December 12, 2007

Playoff Picture Update

Dawg noted in the comments that I made a mistake when reading the tie breaking procedures. If the Seahawks and Packers finish with the same record, the tie breaker will be conference record, not division record as I wrote in my Packers Playoff post.

I made the mistake because I still mix up division and conference. The Packers are in the NFC North division and the NFC conference. The rules state that "If the tied clubs are from different divisions" then the second tie breaker is "Best won-lost-tied percentage in games played within the conference". I mistook division for conference and picked the wrong tie-breaker.

I also need to clarify what I meant by "the Packers are 1 game ahead of the Seahawks (Seattle would probably win the tie breaker)". The Packers are 11-2 and the Seahawks are 10-4, so the Packers are 2 games up in win-lose, but effectively only 1 game up because right now the tie-breaker would go to the Seahawks. Ironically, Seattle would win either tie-breaker, division or conference record.

It is also important to note that any talk of a tie breaker assumes that the Seahawks win out, and the Packers drop two of three. The Packers could drop all 3 and Seattle could lose a game, but what is the point of that? If the Packers lose out the season, they will not go far in the playoffs, and I will eat my hat.
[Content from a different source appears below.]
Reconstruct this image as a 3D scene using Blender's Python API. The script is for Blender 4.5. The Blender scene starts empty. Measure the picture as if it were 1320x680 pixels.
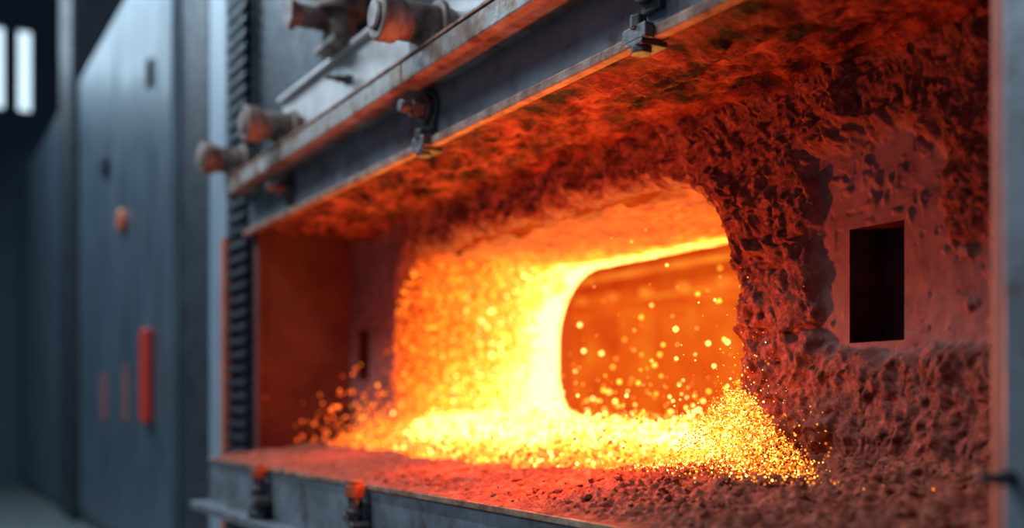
import bpy, bmesh, math, random
import numpy as np
from mathutils import Vector, Matrix
random.seed(3); rng=np.random.default_rng(7)
S=bpy.context.scene
try:
    S.view_settings.view_transform='Standard'; S.view_settings.look='None'; S.view_settings.exposure=0
except Exception as e: print(e)

# ---------------------------------------------------------------- numpy noise
def _h(ix,iy,iz,s):
    n=(ix.astype(np.int64)*374761393+iy.astype(np.int64)*668265263+iz.astype(np.int64)*2147483647+s*1274126177)&0xffffffff
    n=((n^(n>>13))*1274126177)&0xffffffff
    n=((n^(n>>15))*2246822519)&0xffffffff
    n=n^(n>>14)
    return (n&0xffffff)/float(0xffffff)
def vn(x,y,z,s=0):
    x,y,z=np.broadcast_arrays(np.asarray(x,float),np.asarray(y,float),np.asarray(z,float))
    ix,iy,iz=np.floor(x),np.floor(y),np.floor(z)
    fx,fy,fz=x-ix,y-iy,z-iz
    fx=fx*fx*(3-2*fx);fy=fy*fy*(3-2*fy);fz=fz*fz*(3-2*fz)
    r=0
    for a in (0,1):
        for b in (0,1):
            for c in (0,1):
                w=(fx if a else 1-fx)*(fy if b else 1-fy)*(fz if c else 1-fz)
                r=r+w*_h(ix+a,iy+b,iz+c,s)
    return r*2-1
def fbm(x,y,z,o=4,s=0,g=.5):
    r=0;a=1;t=0
    for i in range(o):
        r=r+a*vn(x*2**i+i*7.3,y*2**i+i*3.1,z*2**i+i*5.7,s+i);t+=a;a*=g
    return r/t
def ridged(x,y,z,o=4,s=0,g=.55):
    r=0;a=1;t=0
    for i in range(o):
        n=1-np.abs(vn(x*2**i+i*7.3,y*2**i+i*3.1,z*2**i+i*5.7,s+i))
        r=r+a*n*n;t+=a;a*=g
    return r/t
def worley(x,y,z,s=0):
    x,y,z=np.broadcast_arrays(np.asarray(x,float),np.asarray(y,float),np.asarray(z,float))
    ix,iy,iz=np.floor(x),np.floor(y),np.floor(z)
    d=np.full(x.shape,9.0)
    for a in (-1,0,1):
        for b in (-1,0,1):
            for c in (-1,0,1):
                jx,jy,jz=ix+a,iy+b,iz+c
                px=jx+_h(jx,jy,jz,s+11);py=jy+_h(jx,jy,jz,s+23);pz=jz+_h(jx,jy,jz,s+37)
                d=np.minimum(d,(px-x)**2+(py-y)**2+(pz-z)**2)
    return np.sqrt(d)
def ss(a,b,x):
    t=np.clip((x-a)/(b-a),0,1);return t*t*(3-2*t)

# ---------------------------------------------------------------- materials
def newmat(n):
    m=bpy.data.materials.new(n);m.use_nodes=True
    nt=m.node_tree;b=nt.nodes['Principled BSDF'];return m,nt,b
def N(nt,t,**k):
    n=nt.nodes.new(t)
    for a,v in k.items():
        if a in n.inputs.keys(): n.inputs[a].default_value=v
        else: setattr(n,a,v)
    return n
def ramp(nt,stops):
    r=nt.nodes.new('ShaderNodeValToRGB');e=r.color_ramp.elements
    while len(e)>len(stops): e.remove(e[-1])
    while len(e)<len(stops): e.new(.5)
    for i,(p,c) in enumerate(stops): e[i].position=p;e[i].color=(*c,1) if len(c)==3 else c
    return r
def surf(name,stops,scale=8,rough=(.4,.7),metal=0,bump=.3,bscale=60,bdist=.01,stretch=(1,1,1),detail=8,spec=.5):
    m,nt,b=newmat(name);L=nt.links.new
    tc=N(nt,'ShaderNodeTexCoord');mp=N(nt,'ShaderNodeMapping');mp.inputs['Scale'].default_value=stretch
    L(tc.outputs['Object'],mp.inputs['Vector'])
    n=N(nt,'ShaderNodeTexNoise',Scale=scale,Detail=detail,Roughness=.65);L(mp.outputs[0],n.inputs['Vector'])
    r=ramp(nt,stops);L(n.outputs['Fac'],r.inputs[0]);L(r.outputs[0],b.inputs['Base Color'])
    mr=N(nt,'ShaderNodeMapRange');mr.inputs['To Min'].default_value=rough[0];mr.inputs['To Max'].default_value=rough[1]
    n3=N(nt,'ShaderNodeTexNoise',Scale=scale*2.3,Detail=4.);L(mp.outputs[0],n3.inputs['Vector'])
    mr.inputs['From Min'].default_value=.3;mr.inputs['From Max'].default_value=.7
    L(n3.outputs['Fac'],mr.inputs['Value']);L(mr.outputs[0],b.inputs['Roughness'])
    b.inputs['Metallic'].default_value=metal;b.inputs['Specular IOR Level'].default_value=spec
    if bump:
        n2=N(nt,'ShaderNodeTexNoise',Scale=bscale,Detail=6.,Roughness=.7);L(mp.outputs[0],n2.inputs['Vector'])
        bp=N(nt,'ShaderNodeBump',Strength=bump,Distance=bdist);L(n2.outputs['Fac'],bp.inputs['Height']);L(bp.outputs[0],b.inputs['Normal'])
    return m
M_steel=surf('blue_grey_steel',[(.33,(.09,.035,.02)),(.41,(.12,.13,.145)),(.6,(.17,.20,.235)),(.75,(.27,.29,.315))],scale=6,rough=(.35,.6),metal=.3,bump=.5,bscale=50,bdist=.004)
M_rail=surf('rust_flecked_rail',[(.34,(.10,.045,.028)),(.44,(.24,.14,.09)),(.53,(.27,.25,.23)),(.72,(.42,.40,.38))],scale=9,rough=(.4,.7),metal=.2,bump=.5,bscale=35,bdist=.006)
M_stub=surf('weathered_pipe_steel',[(.34,(.07,.04,.032)),(.5,(.18,.13,.115)),(.72,(.3,.26,.24))],scale=12,rough=(.45,.7),metal=.2,bump=.4,bscale=60,bdist=.004)
M_edge=surf('rusted_edge',[(.35,(.12,.045,.025)),(.5,(.28,.13,.08)),(.7,(.42,.28,.2))],scale=14,rough=(.5,.8),metal=.1,bump=.5,bscale=60)
M_dark=surf('dark_painted_steel',[(.3,(.012,.016,.023)),(.7,(.035,.045,.06))],scale=5,rough=(.4,.65),metal=.3,bump=.15)
M_sheet=surf('sheet_steel_panel',[(.3,(.10,.145,.18)),(.7,(.17,.23,.285))],scale=2.5,rough=(.32,.48),metal=.7,bump=.06,bscale=9,stretch=(1,1,.3))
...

So given that the Packers would have to drop 2 of 3 to force a tie breaker, and all of their games are in the conference, they would necessarily lose the tie breaker to Seattle.

With that help from Dawg, the Packers playoffs picture is even clearer.

In order to get the second seed in the playoffs, they need to (Remember, the Packers losing 3 of 3 is not in the relm of possibility!):

1. Win two of 3 or
2. Have Seattle lose a game.

Very simple. The second seed in the NFC playoffs is pretty much a lock for the Packers.

If you live in the alternate land of Seattle, for the Seahawks to get the second seed in the playoffs, they would need to win out, and have Green Bay lose 2 of 3.

Finally, Dawg mentioned that the Packers have "plenty to play for for that 1st seed - Dallas *could* lose 2 of their last 3". That is the only place I would disagree, and only slightly. I'm not sure how much of an advantage Lambeau in January is for this Packers team. They are a fast, spread team, not so much a pound it in the middle team (unless they are playing the 31st ranked rushing defense like they did against Oakland.) I think getting healthy and rotating players is more important than holding on for the first seed. Which I don't see Dallas losing anyway, they have a soft schedule as well.

Thanks Dawg for the comments, and the clarification.